Heat waves and high energy costs are hitting some communities hard

NBC News

By Denise Chow, Evan Bush and Alicia Victoria Lozano
Children play at a water park as the temperature reaches 115 degrees June 12 in Imperial, Calif.Sandy Huffaker / Getty Images

High temperatures and humidity hitting large parts of the U.S. last week collided with the ongoing challenges many people face from inflation and high energy costs.

In Macon, Georgia, where temperatures were expected to be in the upper 90s over the weekend before reaching triple digits this week, Sgt.
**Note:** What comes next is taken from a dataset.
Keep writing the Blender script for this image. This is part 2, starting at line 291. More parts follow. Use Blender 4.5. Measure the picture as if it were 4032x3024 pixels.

Melissa White, a corps administrator for the Salvation Army, said her facility has been packed with people looking for relief from the heat.

“With these gas prices, people can’t afford to run air conditioners even if they have them,” White said. “So it’s forcing a lot of folks who have never reached out for help to come into these cooling stations.”

Nearly one-third of the U.S. population was under heat warnings and advisories last week due to an early-season heat wave that is blanketing a huge portion of the country, bringing scorching temperatures and high humidity to millions of Americans across the Midwest and the South. Scientists have said that climate change is fueling more frequent and more intense heat waves in the U.S. and around the world. As temperatures climb, access to cooling resources can be a matter of life and death.